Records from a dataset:
....................
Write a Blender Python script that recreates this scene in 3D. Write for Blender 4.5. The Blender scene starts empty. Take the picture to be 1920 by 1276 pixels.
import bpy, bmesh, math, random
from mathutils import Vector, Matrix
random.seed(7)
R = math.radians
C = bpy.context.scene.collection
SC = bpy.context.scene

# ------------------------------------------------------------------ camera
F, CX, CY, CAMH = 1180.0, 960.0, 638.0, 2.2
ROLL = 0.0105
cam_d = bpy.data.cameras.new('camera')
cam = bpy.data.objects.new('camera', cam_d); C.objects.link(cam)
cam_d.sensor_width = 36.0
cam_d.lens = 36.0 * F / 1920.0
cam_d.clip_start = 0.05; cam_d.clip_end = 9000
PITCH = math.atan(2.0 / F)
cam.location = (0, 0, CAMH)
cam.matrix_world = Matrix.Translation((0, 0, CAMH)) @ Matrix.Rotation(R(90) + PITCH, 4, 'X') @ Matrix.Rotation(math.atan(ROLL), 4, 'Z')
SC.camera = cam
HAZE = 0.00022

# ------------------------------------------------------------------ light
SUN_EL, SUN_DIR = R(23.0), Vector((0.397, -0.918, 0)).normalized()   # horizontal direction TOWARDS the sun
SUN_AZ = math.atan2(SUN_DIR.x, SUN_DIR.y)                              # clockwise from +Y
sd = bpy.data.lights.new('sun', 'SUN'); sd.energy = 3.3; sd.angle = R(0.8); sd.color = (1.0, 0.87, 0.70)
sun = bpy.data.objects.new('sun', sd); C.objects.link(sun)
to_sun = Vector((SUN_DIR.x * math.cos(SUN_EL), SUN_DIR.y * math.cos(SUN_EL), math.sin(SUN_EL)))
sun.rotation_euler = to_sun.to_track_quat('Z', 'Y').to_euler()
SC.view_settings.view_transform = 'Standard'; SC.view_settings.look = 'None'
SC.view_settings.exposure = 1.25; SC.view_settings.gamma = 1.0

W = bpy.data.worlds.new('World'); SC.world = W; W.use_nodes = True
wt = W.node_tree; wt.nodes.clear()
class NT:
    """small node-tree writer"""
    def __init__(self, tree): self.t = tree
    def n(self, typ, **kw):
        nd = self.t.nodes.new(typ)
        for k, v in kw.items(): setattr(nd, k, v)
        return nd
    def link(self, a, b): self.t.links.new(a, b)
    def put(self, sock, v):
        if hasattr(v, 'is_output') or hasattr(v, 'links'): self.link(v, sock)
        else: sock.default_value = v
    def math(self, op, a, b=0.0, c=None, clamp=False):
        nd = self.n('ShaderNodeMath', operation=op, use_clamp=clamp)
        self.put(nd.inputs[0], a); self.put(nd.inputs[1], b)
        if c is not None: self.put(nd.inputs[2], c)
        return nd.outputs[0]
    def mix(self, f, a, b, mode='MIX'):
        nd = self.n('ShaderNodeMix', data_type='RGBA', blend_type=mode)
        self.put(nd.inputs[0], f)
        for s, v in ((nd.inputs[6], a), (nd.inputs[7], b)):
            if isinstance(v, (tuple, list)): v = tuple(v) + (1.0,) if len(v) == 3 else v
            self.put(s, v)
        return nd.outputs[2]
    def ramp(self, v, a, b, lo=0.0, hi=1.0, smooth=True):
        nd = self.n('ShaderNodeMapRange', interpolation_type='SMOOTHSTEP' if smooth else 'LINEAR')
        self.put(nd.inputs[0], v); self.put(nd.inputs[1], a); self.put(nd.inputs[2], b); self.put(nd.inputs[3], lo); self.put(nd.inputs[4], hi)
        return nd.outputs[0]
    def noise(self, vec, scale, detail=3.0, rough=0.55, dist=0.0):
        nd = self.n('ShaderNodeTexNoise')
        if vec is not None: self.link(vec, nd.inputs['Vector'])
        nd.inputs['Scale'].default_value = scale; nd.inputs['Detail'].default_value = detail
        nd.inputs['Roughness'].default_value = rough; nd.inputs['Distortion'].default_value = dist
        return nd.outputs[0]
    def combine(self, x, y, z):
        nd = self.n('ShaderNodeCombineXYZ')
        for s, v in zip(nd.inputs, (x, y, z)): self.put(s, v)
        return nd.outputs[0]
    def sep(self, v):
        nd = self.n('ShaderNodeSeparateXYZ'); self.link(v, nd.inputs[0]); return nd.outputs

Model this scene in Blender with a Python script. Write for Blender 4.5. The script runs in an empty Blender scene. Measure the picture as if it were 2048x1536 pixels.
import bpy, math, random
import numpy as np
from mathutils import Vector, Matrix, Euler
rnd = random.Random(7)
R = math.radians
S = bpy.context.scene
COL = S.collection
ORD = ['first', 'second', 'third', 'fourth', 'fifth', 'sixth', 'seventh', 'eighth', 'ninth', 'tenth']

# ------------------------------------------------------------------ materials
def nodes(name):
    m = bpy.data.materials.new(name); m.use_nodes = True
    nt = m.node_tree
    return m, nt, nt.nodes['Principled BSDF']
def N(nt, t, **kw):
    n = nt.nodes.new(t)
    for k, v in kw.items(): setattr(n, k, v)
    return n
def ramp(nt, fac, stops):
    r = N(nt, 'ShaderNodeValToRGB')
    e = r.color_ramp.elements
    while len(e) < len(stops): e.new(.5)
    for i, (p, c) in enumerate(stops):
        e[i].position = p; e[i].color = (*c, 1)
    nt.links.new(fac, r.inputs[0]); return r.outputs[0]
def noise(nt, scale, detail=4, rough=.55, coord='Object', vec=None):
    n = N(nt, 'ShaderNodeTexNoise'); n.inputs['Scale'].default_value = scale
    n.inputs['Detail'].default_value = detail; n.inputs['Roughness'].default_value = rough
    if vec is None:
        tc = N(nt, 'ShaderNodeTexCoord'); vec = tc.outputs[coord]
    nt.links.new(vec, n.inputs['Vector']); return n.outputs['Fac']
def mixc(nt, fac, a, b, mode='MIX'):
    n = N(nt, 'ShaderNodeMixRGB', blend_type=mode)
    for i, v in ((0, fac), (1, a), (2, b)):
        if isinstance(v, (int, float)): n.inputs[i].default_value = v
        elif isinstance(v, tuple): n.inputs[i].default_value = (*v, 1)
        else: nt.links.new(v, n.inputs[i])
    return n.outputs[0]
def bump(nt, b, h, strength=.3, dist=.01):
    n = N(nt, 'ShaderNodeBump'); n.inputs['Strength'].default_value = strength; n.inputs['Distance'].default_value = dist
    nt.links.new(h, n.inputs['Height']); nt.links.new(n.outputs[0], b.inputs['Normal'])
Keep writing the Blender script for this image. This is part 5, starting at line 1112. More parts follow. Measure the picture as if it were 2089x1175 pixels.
....................
What to work on » Restate the data above word for word.

Full answer »
Write a Blender Python script that recreates this scene in 3D. Write for Blender 4.5. The Blender scene starts empty. Take the picture to be 1920 by 1276 pixels.
import bpy, bmesh, math, random
from mathutils import Vector, Matrix
random.seed(7)
R = math.radians
C = bpy.context.scene.collection
SC = bpy.context.scene

# ------------------------------------------------------------------ camera
F, CX, CY, CAMH = 1180.0, 960.0, 638.0, 2.2
ROLL = 0.0105
cam_d = bpy.data.cameras.new('camera')
cam = bpy.data.objects.new('camera', cam_d); C.objects.link(cam)
cam_d.sensor_width = 36.0
cam_d.lens = 36.0 * F / 1920.0
cam_d.clip_start = 0.05; cam_d.clip_end = 9000
PITCH = math.atan(2.0 / F)
cam.location = (0, 0, CAMH)
cam.matrix_world = Matrix.Translation((0, 0, CAMH)) @ Matrix.Rotation(R(90) + PITCH, 4, 'X') @ Matrix.Rotation(math.atan(ROLL), 4, 'Z')
SC.camera = cam
HAZE = 0.00022

# ------------------------------------------------------------------ light
SUN_EL, SUN_DIR = R(23.0), Vector((0.397, -0.918, 0)).normalized()   # horizontal direction TOWARDS the sun
SUN_AZ = math.atan2(SUN_DIR.x, SUN_DIR.y)                              # clockwise from +Y
sd = bpy.data.lights.new('sun', 'SUN'); sd.energy = 3.3; sd.angle = R(0.8); sd.color = (1.0, 0.87, 0.70)
sun = bpy.data.objects.new('sun', sd); C.objects.link(sun)
to_sun = Vector((SUN_DIR.x * math.cos(SUN_EL), SUN_DIR.y * math.cos(SUN_EL), math.sin(SUN_EL)))
sun.rotation_euler = to_sun.to_track_quat('Z', 'Y').to_euler()
SC.view_settings.view_transform = 'Standard'; SC.view_settings.look = 'None'
SC.view_settings.exposure = 1.25; SC.view_settings.gamma = 1.0

W = bpy.data.worlds.new('World'); SC.world = W; W.use_nodes = True
wt = W.node_tree; wt.nodes.clear()
class NT:
    """small node-tree writer"""
    def __init__(self, tree): self.t = tree
    def n(self, typ, **kw):
        nd = self.t.nodes.new(typ)
        for k, v in kw.items(): setattr(nd, k, v)
        return nd
    def link(self, a, b): self.t.links.new(a, b)
    def put(self, sock, v):
        if hasattr(v, 'is_output') or hasattr(v, 'links'): self.link(v, sock)
        else: sock.default_value = v
    def math(self, op, a, b=0.0, c=None, clamp=False):
        nd = self.n('ShaderNodeMath', operation=op, use_clamp=clamp)
        self.put(nd.inputs[0], a); self.put(nd.inputs[1], b)
        if c is not None: self.put(nd.inputs[2], c)
        return nd.outputs[0]
    def mix(self, f, a, b, mode='MIX'):
        nd = self.n('ShaderNodeMix', data_type='RGBA', blend_type=mode)
        self.put(nd.inputs[0], f)
        for s, v in ((nd.inputs[6], a), (nd.inputs[7], b)):
            if isinstance(v, (tuple, list)): v = tuple(v) + (1.0,) if len(v) == 3 else v
            self.put(s, v)
        return nd.outputs[2]
    def ramp(self, v, a, b, lo=0.0, hi=1.0, smooth=True):
        nd = self.n('ShaderNodeMapRange', interpolation_type='SMOOTHSTEP' if smooth else 'LINEAR')
        self.put(nd.inputs[0], v); self.put(nd.inputs[1], a); self.put(nd.inputs[2], b); self.put(nd.inputs[3], lo); self.put(nd.inputs[4], hi)
        return nd.outputs[0]
    def noise(self, vec, scale, detail=3.0, rough=0.55, dist=0.0):
        nd = self.n('ShaderNodeTexNoise')
        if vec is not None: self.link(vec, nd.inputs['Vector'])
        nd.inputs['Scale'].default_value = scale; nd.inputs['Detail'].default_value = detail
        nd.inputs['Roughness'].default_value = rough; nd.inputs['Distortion'].default_value = dist
        return nd.outputs[0]
    def combine(self, x, y, z):
        nd = self.n('ShaderNodeCombineXYZ')
        for s, v in zip(nd.inputs, (x, y, z)): self.put(s, v)
        return nd.outputs[0]
    def sep(self, v):
        nd = self.n('ShaderNodeSeparateXYZ'); self.link(v, nd.inputs[0]); return nd.outputs

Model this scene in Blender with a Python script. Write for Blender 4.5. The script runs in an empty Blender scene. Measure the picture as if it were 2048x1536 pixels.
import bpy, math, random
import numpy as np
from mathutils import Vector, Matrix, Euler
rnd = random.Random(7)
R = math.radians
S = bpy.context.scene
COL = S.collection
ORD = ['first', 'second', 'third', 'fourth', 'fifth', 'sixth', 'seventh', 'eighth', 'ninth', 'tenth']

# ------------------------------------------------------------------ materials
def nodes(name):
    m = bpy.data.materials.new(name); m.use_nodes = True
    nt = m.node_tree
    return m, nt, nt.nodes['Principled BSDF']
def N(nt, t, **kw):
    n = nt.nodes.new(t)
    for k, v in kw.items(): setattr(n, k, v)
    return n
def ramp(nt, fac, stops):
    r = N(nt, 'ShaderNodeValToRGB')
    e = r.color_ramp.elements
    while len(e) < len(stops): e.new(.5)
    for i, (p, c) in enumerate(stops):
        e[i].position = p; e[i].color = (*c, 1)
    nt.links.new(fac, r.inputs[0]); return r.outputs[0]
def noise(nt, scale, detail=4, rough=.55, coord='Object', vec=None):
    n = N(nt, 'ShaderNodeTexNoise'); n.inputs['Scale'].default_value = scale
    n.inputs['Detail'].default_value = detail; n.inputs['Roughness'].default_value = rough
    if vec is None:
        tc = N(nt, 'ShaderNodeTexCoord'); vec = tc.outputs[coord]
    nt.links.new(vec, n.inputs['Vector']); return n.outputs['Fac']
def mixc(nt, fac, a, b, mode='MIX'):
    n = N(nt, 'ShaderNodeMixRGB', blend_type=mode)
    for i, v in ((0, fac), (1, a), (2, b)):
        if isinstance(v, (int, float)): n.inputs[i].default_value = v
        elif isinstance(v, tuple): n.inputs[i].default_value = (*v, 1)
        else: nt.links.new(v, n.inputs[i])
    return n.outputs[0]
def bump(nt, b, h, strength=.3, dist=.01):
    n = N(nt, 'ShaderNodeBump'); n.inputs['Strength'].default_value = strength; n.inputs['Distance'].default_value = dist
    nt.links.new(h, n.inputs['Height']); nt.links.new(n.outputs[0], b.inputs['Normal'])
Keep writing the Blender script for this image. This is part 5, starting at line 1112. More parts follow. Measure the picture as if it were 2089x1175 pixels.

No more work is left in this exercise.